We’ve seen similar patterns take place. In Rural America, prominent Democratic Party rural strategist Matt Barron has called out the erosion in support for rural outreach and campaigning after the 2010 midterms. Even after Democrats all across the country trounced Republicans in 2006 and 2008(even in states once taken for granted not long ago), rural outreach has never been the same. In that respect, Trump’s 2016 election only “sealed the deal,” completing what had been years in the making. Rural voters, in short, have been written off by my party, to its detriment. Likewise, in the New South, Republicans solidified Southern rural voters, and made substantive gains among non-white voters in the Rio Grande Valley and the Black Belt (not to mention Southern cities such as Miami). The Sun Belt suburbs that have trended in the Democrats’ direction fail to offset these other losses, and render the Democrats’ electoral position shaky at best.
And let’s not forget the erosion of the traditional working class blue-collar Democratic Party base in the Industrial Midwest, who supported Democrats as recently as Barack Obama & Al Gore.
Not to say parties will automatically win by being present. That would be misleading. But not to engage at all is reckless, disadvantageous, and contradictory to Democratic Party values; such as the 50-State Strategy put into use by past DNC Chair Howard Dean. Indeed, competing for every opportunity possible on the map is what made a New Deal/Great Society coalition possible, and what can build a new Build Back Better Unity Coalition for 2024.
What Missouri US Senate Lucas Kunce is trying to do is commendable. In reaching out to Fox News viewers and readers on their turf, and in bypassing the Fox News spin to present the arguments for his campaign, he is helping provide a path forward for Democrats in these areas. Of course, we must not forget the role of Bernie Sanders in pioneering this strategy. And, on a smaller level, we shouldn’t forget similar efforts by Democrats like Indiana Secretary of State candidate Destiny Wells, who went into communities that some Democrats hadn’t even stepped foot in. Nor should we forget Congressman Tim Ryan, who aggressively courted Trump voters in Ohio, visiting the counties Democrats rarely visited, making the rounds on local media stations, and appearing on Fox News TV. Even President Biden has started to speak to these kinds of voters in these ways.
No doubt neglecting the party base can hurt just as much as losing the voters that are needed to win. But what Kunce, Wells, Ryan, and others had or have been doing speaks to the ways that Democrats can meet eye-to-eye with voters outside the base. Via the very basic step of reaching out to them. On their television stations.
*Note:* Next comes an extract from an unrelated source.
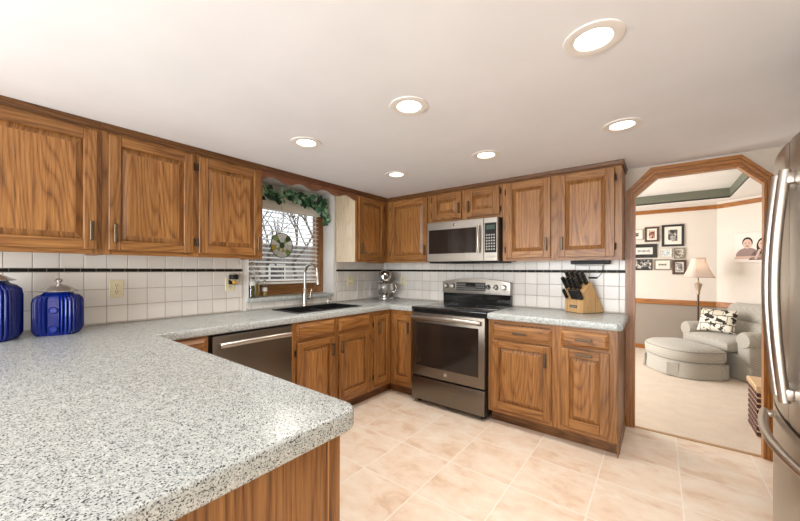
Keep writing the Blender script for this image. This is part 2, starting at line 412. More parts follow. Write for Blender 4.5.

On the radio. And in local newspapers, magazines, and community events. That was the essence of the DNC 50-State Strategy and the party’s unprecedented Rural America outreach that took place between 2006 and 2008.
Furthermore, when campaigns are not present in communities or even just voters that are up for grabs, that has consequences of its own. It can be lower African American, Hispanic and Latino, Asian American, Native American, and Pacific Islander turnout. Or it can be lower turnout among younger voters and women. What about rural voters that vote for the GOP more than they normally did before because they felt the Republicans cared more about them than Democrats? Of voters in the Industrial Midwest and the South that were left behind and struggling for long periods of time? Of white working class voters who no longer feel the Democratic Party addresses their broader economic concerns? Or even of GOP-leaning non-white voters who have waited for action for a long time and feel broken by the promises of Democrats? Imagine the difference that greater campaign outreach and presence could have had here in 2016 in Pennsylvania, Ohio, Michigan, Wisconsin, Iowa, Minnesota, and Florida (as well as the hotly contested Senate races that year in Missouri and Indiana). That is the power of presence.
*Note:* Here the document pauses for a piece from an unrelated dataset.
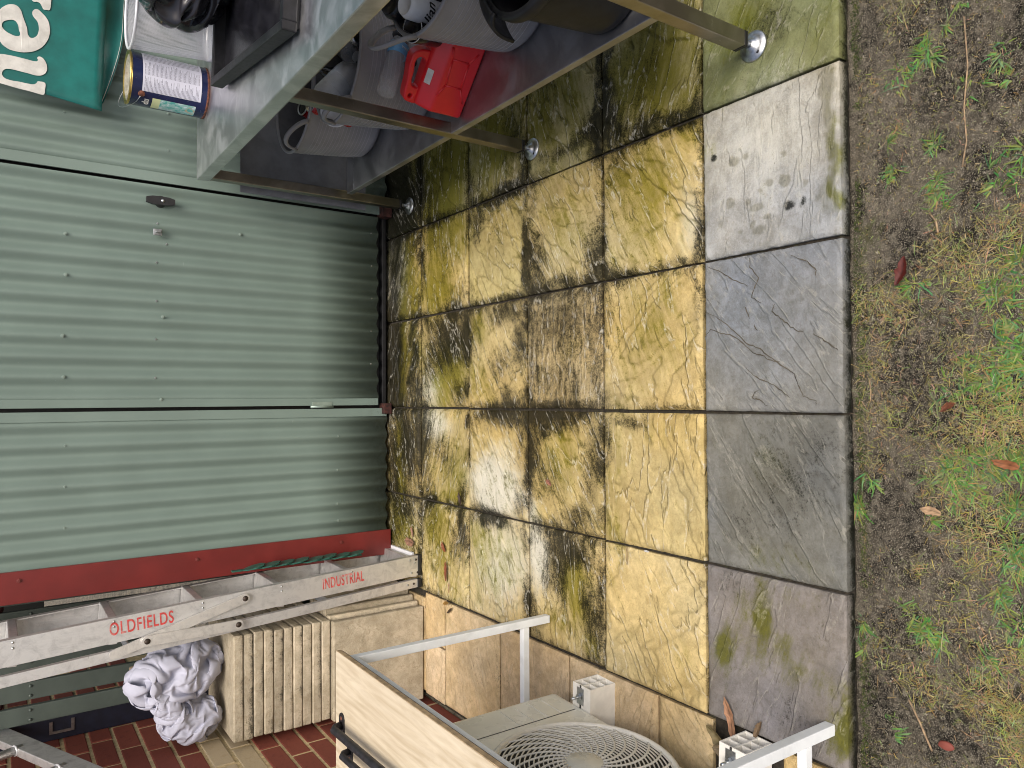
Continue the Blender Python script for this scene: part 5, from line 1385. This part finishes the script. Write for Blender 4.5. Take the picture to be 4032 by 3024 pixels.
# ---- green scalloped plastic edging between the shed corner and the ladder
ge = thing('plastic_edging', 'strip of green scalloped plastic edging between shed corner and ladder', 'edging', (-.645, 2.19, .20))
hex_ = [(.046*math.cos(R(45*i))*1.0, .030*math.sin(R(45*i))) for i in range(8)]
for k in range(8):
    b = MB(); b.prism(hex_, -.0025, .0025, Matrix.Rotation(R(79), 4, 'Y')); b.build('scallop', MT['lattice'], ge, (-.002*(k % 2), .004*(k % 3), .062*k+.03))
b = MB(); b.box((-.012, .02, .27), (.006, .02, .56)); b.build('spine', MT['lattice'], ge)
wp = thing('white_strip', 'white plastic strip lying behind the foot of the step ladder', 'strip', (-.655, 2.17, .02))
b = MB(); b.box((0, 0, 0), (.02, .22, .012), bev=.002); b.build('strip', MT['white_cap'], wp, (0, 0, -.012))

# ================================================================== grass, litter, leaves
def ribbon(vs, fs, cs, p, heading, L, w, bend, col, rise, segs=3, tipcol=None):
    d = Vector((math.cos(heading), math.sin(heading), 0)); side = Vector((-d.y, d.x, 0))
    b0 = len(vs)
    for i in range(segs+1):
        s = i/segs
        el = rise*(1-s*bend)
        c = Vector(p) + d*(L*s*math.cos(rise*.6)) + Vector((0, 0, L*s*math.sin(max(-.2, el))*.9))
        ww = w*(1-s**1.6)*.5 + .00015
        vs.append(tuple(c + side*ww)); vs.append(tuple(c - side*ww + Vector((0, 0, ww*.5))))
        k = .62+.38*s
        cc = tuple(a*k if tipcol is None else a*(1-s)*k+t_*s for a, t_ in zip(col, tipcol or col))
        cs += [cc + (1,), cc + (1,)]
        if i: fs.append((b0+2*i-2, b0+2*i-1, b0+2*i+1, b0+2*i))
def build_stuff(name, vs, fs, cs, label):
    me = bpy.data.meshes.new(name); me.from_pydata(vs, [], fs); set_col(me, 'col', cs)
    o = link(name, me, MT['grass']); tag(o, label, 'grass', kind='stuff'); return o
rg_ = random.Random(11)
GRN = [(.12, .25, .050), (.09, .21, .065), (.17, .28, .055), (.15, .25, .10), (.22, .28, .07), (.26, .27, .08)]
DRY = [(.46, .38, .16), (.36, .30, .12), (.56, .48, .23), (.30, .26, .09), (.28, .28, .07), (.42, .39, .12)]
vs, fs, cs = [], [], []
vd, fd, cd = [], [], []
for (x, y, r_, n, k) in TUFTS:
    if k == 'g':
        nsub = max(2, n//5)
        cen = [(x+rg_.gauss(0, r_*.55), y+rg_.gauss(0, r_*.5)) for _ in range(nsub)]
        for i in range(int(n*2.3)):
            c = cen[i % nsub]
            px, py = c[0]+rg_.gauss(0, .0045), c[1]+rg_.gauss(0, .0045)
            if py > -.008 and x > -.9 and abs(x+.208) > .05: py = -.012
            z = float(soil_h(px, py))
            L = rg_.uniform(.012, .042)*rg_.choice([.7, 1, 1, 1.25]); hd_ = (hash((round(c[0], 3), i % 3)) % 628)/100 + rg_.gauss(0, .5); ribbon(vs, fs, cs, (px, py, z-.002), hd_, L, rg_.uniform(.0018, .0040), rg_.uniform(.7, 1.9), tuple(q_*rg_.uniform(.6, 1.15) for q_ in rg_.choice(GRN)), rg_.uniform(.05, .95), 4)
        for i in range(n//3):
            px, py = x+rg_.gauss(0, r_*.8), y+rg_.gauss(0, r_*.7); py = min(py, -.010)
            ribbon(vd, fd, cd, (px, py, float(soil_h(px, py))+.001), rg_.uniform(0, 6.28), rg_.uniform(.006, .024), rg_.uniform(.0006, .0014), 1.0, tuple(q_*rg_.uniform(.55, 1.1) for q_ in rg_.choice(DRY)), rg_.uniform(-.05, .25), 2)
    else:
        for i in range(int(n*2.6)):
            px, py = x+rg_.gauss(0, r_*.75), y+rg_.gauss(0, r_*.7); py = min(py, -.010)
            ribbon(vd, fd, cd, (px, py, float(soil_h(px, py))+rg_.uniform(0, .006)), rg_.uniform(0, 6.28), rg_.choice([.006, .010, .014, .02, .03])*rg_.uniform(.7, 1.3), rg_.uniform(.0005, .0015), 1.0, tuple(q_*rg_.uniform(.55, 1.1) for q_ in rg_.choice(DRY)), rg_.uniform(-.05, .22), 2)
for i in range(11000):
    px, py = rg_.uniform(-1.0, 1.2), rg_.uniform(-.6, -.012)
    if fbm(np.array([px*5+3]), np.array([py*5+8]), 3)[0] < .40: continue
    ribbon(vd, fd, cd, (px, py, float(soil_h(px, py))+.0005), rg_.uniform(0, 6.28), rg_.uniform(.003, .012), rg_.uniform(.0006, .0014), 1.0, tuple(c*rg_.uniform(.6, 1.1) for c in rg_.choice(DRY)), rg_.uniform(-.05, .3), 2)
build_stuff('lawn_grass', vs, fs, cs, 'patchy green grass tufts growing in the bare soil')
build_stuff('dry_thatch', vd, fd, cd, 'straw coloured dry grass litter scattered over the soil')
# moss and grit along the foot of the paving
vm, fm, cm_ = [], [], []
for i in range(2600):
    px = rg_.uniform(-.85, 1.2); py = -.004-abs(rg_.gauss(0, .012))
    if fbm(np.array([px*7+13]), np.array([5.0]), 3)[0] < .45: continue
    z = float(soil_h(px, py)); ribbon(vm, fm, cm_, (px, py, z), rg_.uniform(0, 6.28), rg_.uniform(.003, .008), .0022, .8, rg_.choice([(.05, .075, .012), (.08, .10, .015), (.035, .05, .01)]), rg_.uniform(.2, 1.2), 2)
build_stuff('edge_moss', vm, fm, cm_, 'low dark moss growing along the foot of the paving')

# soil crumbs and grit
vk, fk, ck = [], [], []
for i in range(9000):
    px, py = rg_.uniform(-1.0, 1.2), rg_.uniform(-.6, -.010)
    z = float(soil_h(px, py)); r_ = rg_.choice([.0009, .0012, .0016, .0022, .003])*rg_.uniform(.7, 1.3)
    col = rg_.choice([(.03, .024, .018), (.05, .04, .03), (.16, .13, .09), (.36, .32, .25), (.10, .08, .055), (.02, .017, .014)])
    b0 = len(vk); a = rg_.uniform(0, 6.28)
    vk += [(px+r_*math.cos(a+k*2.09), py+r_*math.sin(a+k*2.09), z-.0003) for k in range(3)] + [(px+rg_.gauss(0, r_*.3), py, z+r_*1.1)]
    fk += [(b0, b0+1, b0+3), (b0+1, b0+2, b0+3), (b0+2, b0, b0+3)]; ck += [col+(1,)]*4
build_stuff('soil_crumbs', vk, fk, ck, 'fine crumbs and grit over the bare soil')['category'] = 'soil'

def leaf(label, loc, L, W, rotz, col, curl=.3, tilt=(0, 0), ribs=True, cat='leaf', name='fallen_leaf'):
    n, m_ = 12, 6
    vs, fs, cs = [], [], []
    for i in range(n+1):
        s = i/n; w = W*math.sin(math.pi*min(1, s*.94+.03))**.75*(1-.35*s)*random.uniform(.72, 1.12)
        off_ = W*.10*math.sin(s*4.0+L*90)
        for j in range(m_+1):
            t_ = j/m_*2-1
            x = (s-.5)*L; y = t_*w/2 + off_
            z = curl*abs(t_)**1.4*w*.5 + .10*L*curl*(s-.5)**2*4 + .03*W*math.sin(s*9+t_*2)
            vs.append((x, y, z))
            k = .50 + .40*random.random() - (.28 if abs(t_) < .05 else 0) - (.12 if ribs and int(s*24) % 2 else 0)
            cs.append(tuple(c*k for c in col) + (1,))
    for i in range(n):
        for j in range(m_): a = i*(m_+1)+j; fs.append((a, a+m_+1, a+m_+2, a+1))
    me = bpy.data.meshes.new('leaf'); me.from_pydata(vs, [], fs); set_col(me, 'col', cs)
    o = link(name, me, MT['leaf'], None, loc, (tilt[0], tilt[1], rotz), smooth=True)
    tag(o, label, cat, 'fallen leaves'); return o
leaf('small curled red brown leaf on the paver in front of the shed corner', (-.574, 1.778, .008), .05, .032, R(30), (.26, .085, .035), .6)
leaf('narrow pointed red brown leaf beside the ladder foot', (-.672, 1.765, .007), .085, .030, R(8), (.24, .075, .032), .3)
leaf('thin brown leaf sliver below the pointed leaf near the ladder foot', (-.735, 1.742, .006), .05, .010, R(-5), (.22, .07, .03), .2)
leaf('large pinkish brown leaf against the shed corner', (-.602, 2.085, .010), .085, .055, R(100), (.36, .20, .13), .35)
leaf('small pinkish leaf next to the large one by the shed corner', (-.55, 2.06, .009), .05, .025, R(10), (.34, .19, .13), .4)
leaf('small pink torn leaf on the blackened middle paver', (-.246, 1.07, .006), .034, .022, R(60), (.34, .15, .10), .3)
leaf('dark shrivelled leaf on the paver joint below the left panel', (-.36, 1.643, .008), .055, .026, R(15), (.050, .028, .018), .7)
leaf('shiny dark red leaf on the soil below the pale grey paver', (.305, -.119, -.022), .062, .030, R(160), (.11, .018, .012), .6)
leaf('small folded brown leaf in the grass below the blue grey paver', (.017, -.209, -.022), .032, .018, R(120), (.20, .07, .035), .7)
leaf('tan pointed leaf lying on bare soil below the mouldy paver', (-.196, -.171, -.024), .042, .024, R(75), (.50, .33, .19), .25)
leaf('ribbed copper leaf in the dry grass at the right of the frame', (-.09, -.312, -.020), .048, .026, R(70), (.33, .13, .055), .3)
leaf('long orange tan leaf standing in the corner by the near mounting block', (-.775, .318, .010), .105, .034, R(8), (.50, .27, .16), .25, (0, R(-6)))
leaf('curled olive leaf under the orange tan leaf by the near block', (-.835, .355, .012), .075, .04, R(70), (.24, .19, .09), .6)
leaf('grey brown dry leaf curled against the near mounting block', (-.862, .318, .018), .085, .05, R(100), (.30, .235, .15), .8)
leaf('broken brown leaf scrap on top of the near mounting block', (-.775, .232, .006), .05, .02, R(-30), (.22, .15, .09), .8)
leaf('yellow brown leaf at the joint of the border pavers', (-.803, 1.755, .012), .045, .022, R(100), (.35, .20, .05), .7)
leaf('dark brown leaf caught in the border joint', (-.83, 1.735, .006), .05, .016, R(120), (.09, .06, .035), .7)
leaf('white paint flake in the joint of the yellow pavers', (-.405, .618, -.001), .022, .007, R(95), (.75, .74, .72), .1, ribs=False, cat='flake')
def twig(label, pts, r):
    b = MB(); b.tube(pts, r, 6); o = b.build('twig', MT['twig']); tag(o, label, 'twig', 'twigs on the soil'); return o
def sp(x, y, dz=.003): return (x, y, float(soil_h(x, y))+dz)
twig('long straw coloured runner on the soil at the right', [sp(.80, -.245), sp(.70, -.25), sp(.62, -.238), sp(.55, -.245), sp(.50, -.235)], .0016)
twig('grass stalk lying on soil below the purple grey paver', [sp(-.60, -.115), sp(-.64, -.135), sp(-.69, -.162)], .0022)
twig('short bent twig below the pale grey paver', [sp(.42, -.17), sp(.40, -.185), sp(.375, -.19)], .0022)
twig('thin stick next to the paving edge', [sp(.075, -.035), sp(.05, -.04), sp(.03, -.04)], .0014)
twig('thin dark stem on a clean yellow paver', [(-.455, .69, .008), (-.43, .685, .012), (-.405, .69, .008)], .0012)
bc_ = link('brick_chip', crumple((.009, .016, .005), 77, .5, 3, 8), MT['brick_red'], None, (-.667, -.19, -.03)); tag(bc_, 'small red brick chip on the soil below the purple grey paver', 'chip')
Imagine it now for 2024. Imagine if Democrats reached out to such voters touting their accomplishments on veteran affairs, or criticizing the GOP for their hypocrisy as Mr. Kunce did. Or if the party was aggressively courting Rural America with the Build Back Better track record, versus the partisan obstruction and failed decades-long government policies of the Republican Party. Or if the party went on the radio airwaves or even on the early weekday Fox News shows (which have more journalistic credibility and integrity than the late-night fare). Or even just stopping by small towns that few politicians ever took the time to visit. In Montana, Ohio, Pennsylvania, Indiana, Missouri, Michigan, Wisconsin, Minnesota, Arizona, Nevada, Texas, North Carolina, Georgia, and Florida, any of these strategies could make a real difference. Especially when we we have a country as closely divided as now where half of our nation’s regular voters may watch Fox News or listen to whoever Rush Limbaugh’s successor is.
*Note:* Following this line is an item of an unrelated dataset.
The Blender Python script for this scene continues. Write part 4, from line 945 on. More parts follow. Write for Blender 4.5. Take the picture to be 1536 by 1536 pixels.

Wouldn’t it make sense to go to these places where a huge portion of the country gets their news and commentary? To call out Vivek Ramaswamy and the party for the ridiculous proposals to suppress young voters and raise the voting age to 25? To call out Donald Trump for committing crimes that other people would be arrested for instantly (such as the Manhattan YouTuber)? To knock the GOP for its hypocrisy on national security issues and its proclaimed respect for “law-and-order?” To condemn the GOP’s extreme positions on abortion and guns, that actually worsen our nation’s mortality issues instead of addressing them? And to promote the longstanding values of the Democratic Party and the Build Back Better agenda, an agenda which has done more for Republican AND Democratic voters in 4 years than decades of Reagan, Bush, and Trump trickle-down economics ever accomplished? It makes a lot of sense to try chipping away at that GOP echo chamber.
What 2024 needs-along with new voices from a new generation-are new campaign approaches and new messages shaped in our true moral convictions, in facts and evidence, and in hope, opportunity, and promise. Because 2024 is the 1860 and 1932 of our times.
P.S Condolences to the entire Garden State in the recent passing of their trailblazing New Jersey Lt. Governor Sheila Oliver.